Provided by City of Chicago

Half the Safe Passage workers along a Roseland route apparently quit during the first week of school, CBS-2 is reporting. And another vendor may have left the corner of 119th and State — along the way to Curtis Elementary School — unmanned Tuesday morning, according to CBS.

David Weatherall, a safe passage supervisor for American Enterprise, the vendor responsible for that route in Roseland, told CBS there’s no assigned worker at that corner but floaters cover the area.

Roseland Ceasefire lost half its staff in the first week, with 13 of 26 workers quitting after the first day, according to its executive director.
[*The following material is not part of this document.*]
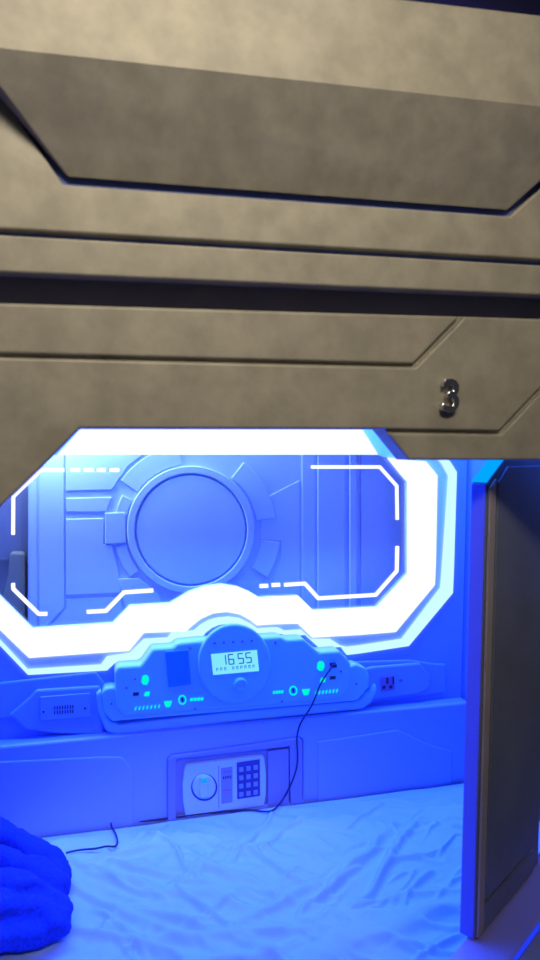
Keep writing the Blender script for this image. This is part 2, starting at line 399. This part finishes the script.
# ------------------------------------------------------------------ safe
sf = thing('safe', 'small digital safe with a keypad and round knob set into the lower back wall', 'safe', tuple(PY(235, 812, LW)))
fo = [(168,760),(172,756.5),(299,738.5),(302.5,741),(302.5,806),(168,824)]
fi = [(176,761),(178,759),(290,746.5),(291,806),(176,822)]
slab('safe_frame', fo, LW-.008, .03, M['frame'], sf, bevel=.003, holes=[fi])
slab('safe_recess', [(170,758),(301,740),(301,808),(170,824)], LW+.006, .015, M['frame'], sf)
slab('side_panel', [(268,751.5),(289,748.7),(289,808),(268,812)], LW-.003, .009, M['frame'], sf, bevel=.002)
door = slab('safe_door', [(184.5,768),(186.5,765),(262,755.5),(264.5,757.5),(266.3,775),(266,795),(264,806),(186,818),(183,804),(182.3,785)], LW-.004, .02, M['safe'], sf, bevel=.003, seg=3)
dy = LW-.004
slab('label_plate', [(221,768.5),(232.5,766.8),(232.5,802),(221.5,804)], dy-.0012, .002, M['frame'], door)
slab('seam', [(218.4,765.5),(219.1,765.4),(219.3,808),(218.6,808.2)], dy-.0008, .001, M['violet'], door)
for k in range(4): slab('label_mark', [(223+k*2.2,776.6-k*.3),(224.2+k*2.2,776.4-k*.3),(224.2+k*2.2,779-k*.3),(223+k*2.2,779.2-k*.3)], dy-.0018, .001, M['dark'], door)
for yy in (771.5, 790): slab('label_mark', [(223,yy),(231,yy-1.2),(231,yy+.2),(223,yy+1.4)], dy-.0018, .001, M['violet'], door)
slab('keypad', [(237,763),(260,759.6),(260.2,796),(237.4,799.4)], dy-.0025, .004, M['keypad'], door, bevel=.001)
for r_ in range(4):
    for c_ in range(3):
        x = 238.8+c_*7.2; y = 767.3+r_*8.3-c_*1.05
        slab('key', [(x+.5,y+.6),(x+4.6,y),(x+4.7,y+4.4),(x+.6,y+5)], dy-.0055, .003, M['key'], door, bevel=.0008)
slab('dial_recess', circle_px(204.3, 787.5, 13.2, 13.6, n=40), dy-.001, .002, M['keypad'], door, bevel=.0005)
dn = slab('dial', circle_px(204.3, 787.5, 11.6, 12, n=40), dy-.010, .010, M['safe'], door, bevel=.003, seg=3)
slab('dial_grip', [(200.5,777.5),(207,776.5),(208.3,783),(207.5,791),(208.5,797.5),(200.8,798.5),(199,791),(201,784)], dy-.018, .009, M['safe'], door, bevel=.003, seg=3)
slab('dial_light', [(201.4,779),(206.4,778.3),(207,782),(201.8,782.6)], dy-.0188, .001, M['cyan_glow'], door)

# ================================================================== mattress under a crumpled sheet
mt = thing('mattress', 'thin mattress under a crumpled white sheet on the capsule floor', 'mattress', (.3, 1.2, FZ))
def ymin(x):
    ln = A0.y + (x-A0.x)*math.tan(ang) + .012
    return max(K1.y+.02, ln)
wr = []
def seg(px0, px1, h, w): wr.append((PZ(*px0, MZ).xy.copy(), PZ(*px1, MZ).xy.copy(), h, w))
for a, b, h, w in (((425,818),(350,905),.016,.010),((400,822),(330,885),.014,.009),((385,845),(320,900),.013,.008),((440,850),(380,870),.008,.008),((330,880),(230,925),.012,.012),
                   ((60,880),(190,940),.013,.010),((90,870),(250,905),.010,.010),((120,905),(270,945),.013,.010),((80,925),(190,965),.012,.009),((300,905),(470,890),.008,.012),
                   ((250,850),(310,815),.009,.010),((180,855),(260,885),.010,.012),((200,830),(290,860),.007,.010),((100,850),(170,850),.008,.010),((140,935),(330,930),.011,.012),
                   ((70,860),(160,900),.012,.007),((110,860),(210,885),.012,.007),((95,905),(150,950),.014,.008),((170,880),(240,935),.012,.007),((215,835),(330,895),.010,.007),((150,830),(190,870),.009,.007),((270,815),(235,860),.010,.007),((300,920),(420,950),.012,.009),((230,940),(300,960),.012,.008),((365,870),(300,915),.012,.007),((430,870),(395,915),.010,.007),
                   ((330,915),(470,905),.010,.014),((280,970),(450,905),.020,.026),((150,975),(300,945),.012,.014),((360,800),(455,800),.006,.010),((240,890),(300,905),.010,.008)):
    seg(a, b, h, w)
rr = random.Random(3)
for k in range(80):
    px, py = rr.uniform(60, 470), rr.uniform(815, 960); a = rr.choice((rr.uniform(-50, -15), rr.uniform(5, 35))); L = rr.uniform(25, 70)
    seg((px, py), (px+L*math.cos(R(a)), py+L*math.sin(R(a))), rr.uniform(.003, .007), rr.uniform(.005, .009))
def sheet_zs(X, Y):
    X = np.asarray(X, float); Y = np.asarray(Y, float); sh = X.shape; X = X.ravel(); Y = Y.ravel()
    nz = lambda f: np.array([f(float(x), float(y)) for x, y in zip(X, Y)])
    n1 = nz(lambda x, y: noise.noise(Vector((x*9, y*9, 2.5)))); n2 = nz(lambda x, y: noise.noise(Vector((x*10, y*10, 7.5))))
    z = np.zeros_like(X)
    for k, (a, b, h, w) in enumerate(wr):
        ab = b-a; L2 = ab.length_squared; L = math.sqrt(L2)
        tt = ((X-a.x)*ab.x+(Y-a.y)*ab.y)/L2; t = np.clip(tt, 0, 1)
        d = (-(X-a.x)*ab.y+(Y-a.y)*ab.x)/L + .022*(n1*math.cos(k*1.7)+n2*math.sin(k*1.7))
        over = (tt-t)*L
        d = d + w*.35*np.tanh(d/w)                        # one flank steeper than the other
        z += 1.8*h*np.exp(-(d/w)**2-(over/w)**2)*np.sin(np.pi*np.clip(t*.9+.05, 0, 1))**.6
    z = .020*np.tanh(z/.020)
    z += .014*nz(lambda x, y: noise.noise(Vector((x*5, y*7, 1)))) + .006*nz(lambda x, y: 1-2*abs(noise.noise(Vector((x*11+y*6, y*14, 3))))) + .003*nz(lambda x, y: -abs(noise.noise(Vector((x*30-y*16, y*30, 5)))))
    e = np.clip((1.60-Y)/.05, .15, 1)
    return (MZ-.006+z*e*.95).reshape(sh)
def sheet_z(x, y): return float(sheet_zs([x], [y])[0])
NX, NYY = 440, 270
bm = bmesh.new(); grid = []
XS = np.concatenate([np.linspace(WX0+.01, -.27, 30, endpoint=False), np.linspace(-.27, WX1+.14, NX-29)])
GX = np.repeat(XS[:, None], NYY+1, 1); GY = np.zeros_like(GX)
for i in range(NX+1):
    x = XS[i]; y0 = ymin(x); y1 = LW-.012 if x < WX1-.005 else LW-.012-(x-WX1)*.85
    GY[i] = y0+(y1-y0)*np.linspace(0, 1, NYY+1)**1.15
GZ = sheet_zs(GX, GY)
dd = np.clip(.03-(GY-GY[:, :1]), 0, None); GZ = GZ-dd**2*12
for i in range(NX+1): grid.append([bm.verts.new((GX[i, j], GY[i, j], GZ[i, j])) for j in range(NYY+1)])
for i in range(NX):
    for j in range(NYY): bm.faces.new([grid[i][j], grid[i+1][j], grid[i+1][j+1], grid[i][j+1]])
# hem hanging down at the front edge
low_ = [bm.verts.new((c[0].co.x, c[0].co.y+.001, FZ+.01)) for c in grid]
for i in range(NX): bm.faces.new([low_[i], low_[i+1], grid[i+1][0], grid[i][0]])
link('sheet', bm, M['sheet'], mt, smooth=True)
mb = [(WX0+.02, K1.y+.03), (K1.x+.03, K1.y+.03)] + [((A0+D*t).x, (A0+D*t).y+.05) for t in (0, .4)] + [(WX1+.1, LW-.13), (WX1, LW-.01), (WX0+.02, LW-.01)]
prism('mattress_core', mb, FZ+.001, MZ-.03, M['sheet'], mt, bevel=.01)

# ================================================================== blanket
def blob(bm, c, r, rot=(0, 0, 0)):
    mtx = Matrix.Translation(c) @ (Matrix.Rotation(rot[2], 4, 'Z') @ Matrix.Rotation(rot[1], 4, 'Y') @ Matrix.Rotation(rot[0], 4, 'X')) @ Matrix.Diagonal((*r, 1))
    bmesh.ops.create_icosphere(bm, subdivisions=3, radius=1, matrix=mtx)
bm = bmesh.new()
def chain(pts, r, fl=1.0):
    for a, b in zip(pts, pts[1:]):
        n = max(2, int((Vector(b)-Vector(a)).length/.012))
        for k in range(n+1):
            p = Vector(a).lerp(Vector(b), k/n); bmesh.ops.create_icosphere(bm, subdivisions=2, radius=1, matrix=Matrix.Translation(p) @ Matrix.Diagonal((r, r, r*fl, 1)))
def bz(px, py, h): p = PZ(px, py, MZ+h); return (p.x, p.y, MZ+h)
Z0 = MZ
chain([bz(-60, 832, .05), bz(-10, 828, .06), bz(25, 845, .05), bz(50, 862, .04), bz(58, 875, .03)], .025)
chain([bz(-80, 850, .06), bz(0, 858, .06), bz(35, 872, .05), bz(56, 888, .035)], .026)
chain([bz(-90, 870, .075), bz(-10, 880, .07), bz(30, 890, .06), bz(53, 905, .040)], .027)
chain([bz(-90, 900, .06), bz(0, 905, .06), bz(40, 912, .05), bz(57, 922, .04)], .024)
chain([bz(-90, 935, .03), bz(0, 937, .03), bz(40, 932, .03), bz(60, 920, .035), bz(58, 905, .03)], .024)
chain([bz(-90, 890, .03), bz(20, 890, .03), bz(45, 890, .022)], .026)
chain([bz(-120, 860, .05), bz(-120, 930, .03)], .05)
for q in (bz(-60, 880, .02), bz(-20, 900, .02), bz(10, 900, .015)): blob(bm, Vector(q), (.06, .05, .03))
bl = link('blanket', bm, M['blanket'], None, smooth=True)
rm = bl.modifiers.new('r', 'REMESH'); rm.mode = 'VOXEL'; rm.voxel_size = .0045; rm.use_smooth_shade = True
sm = bl.modifiers.new('s', 'SMOOTH'); sm.factor = .5; sm.iterations = 5
bake(bl)
for v in bl.data.vertices:
    c = v.co; n_ = noise.noise(Vector((c.x*9, c.y*26, c.z*30)))*.008 + noise.noise(c*60)*.0012 + noise.noise(c*170)*.0015 + .0025*math.sin(c.y*110+6*noise.noise(c*12)+c.x*25)
    v.co = c + v.normal*n_
    if v.co.z < MZ+.004: v.co.z = MZ+.004+(v.co.z-MZ-.004)*.1
tag(bl, 'rumpled dark blue fleece blanket heaped at the left edge of the sheet', 'blanket')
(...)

Bob Jackson is not in the office Wednesday; a colleague said he was the only one authorized to talk to the press and gave a CPS phone number for more details.

But Jackson told CBS-2: “Last week was a very hot week,” he said. “A lot of people have health issues and were not ready to be out in the sun.”

“Some called a half hour before the shift started, some just didn’t return.”

Hired to watch 53 routes to elementary schools getting kids from closed schools, the workers earn $10 an hour for about five hours a day, split between morning and afternoon, according to CPS.

Dwayne Truss, assistant director of the Raise Your Hand parent group, told WBEZ that those terms are “setting it up to be high-turnover.”

The 600 new hires watching elementary school routes join another 635 employed to guard mostly high school routes.

The 119th and State corner was always covered, and vendors have extra workers in place for when folks call out or move on, CPS told the Sun-Times Wednesday.